2. Il affiche son style

S’il était rappeur, Enard ressemblerait sans doute à 50 Cents. Le genre qui affiche ostensiblement son style. Avec Zone, il s’est lancé dans 500 pages sans un seul point. Bingo : une très bonne critique, et des prix à la pelle. Pour Boussole, Enard arrive à jongler entre son histoire, celle d’un musicologue autrichien épris d’une orientaliste française, et les multiples anecdotes sur les passionnés d’Orient à travers les siècles. Si le tout donne un livre touffu, et pas aisé à lire, cela plaît à une partie de la critique. Au point que certains voient en lui « le nouveau Balzac ». Bon, physiquement, nous, on lui voit aussi une ressemblance avec Bilbon Sacquet.

3. Il aime l’Orient

Chacun de ses livres fait écho à la grande passion de celui qui a enseigné un temps l’arabe à l’Université de Barcelone : le Proche et le Moyen-Orient, et le Maghreb. Un Orient positif, tolérant, loin des images barbares déversées sur les réseaux sociaux par Daesh. Enard a voulu « lutter contre l’image simpliste et fantasmée d’un Orient musulman et ennemi, en montrant tout ce qu’il nous a apporté ».

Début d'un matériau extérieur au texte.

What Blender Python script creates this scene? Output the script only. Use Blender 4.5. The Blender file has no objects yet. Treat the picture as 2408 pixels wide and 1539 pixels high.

4. C’est l’anti-Houellebecq

Le jour où l’académie Goncourt souhaite inviter ses derniers récipiendaires, il faudra faire attention au plan de table. « Je viens de lire Soumission, de Houellebecq : c’est franchement marrant, mais aussi sinistre et désolant, cette vision hyperutilitariste de l’islam qui permet à des mâles occidentaux ne bandant plus de se taper des jeunes femmes par quatre… », a déclaré à L’Obs Enard. Cette opposition remonte même à plus loin : en 2010, le Goncourt des lycéens lui avait été décerné, au détriment de La carte et le territoire de Houellebecq qui reçu le « vrai » Goncourt. « C’est facile d’adopter un style cynique, alors que Enard a un style vraiment unique, son œuvre c’est un poème pictural », avait commenté à l’époque un jeune juré.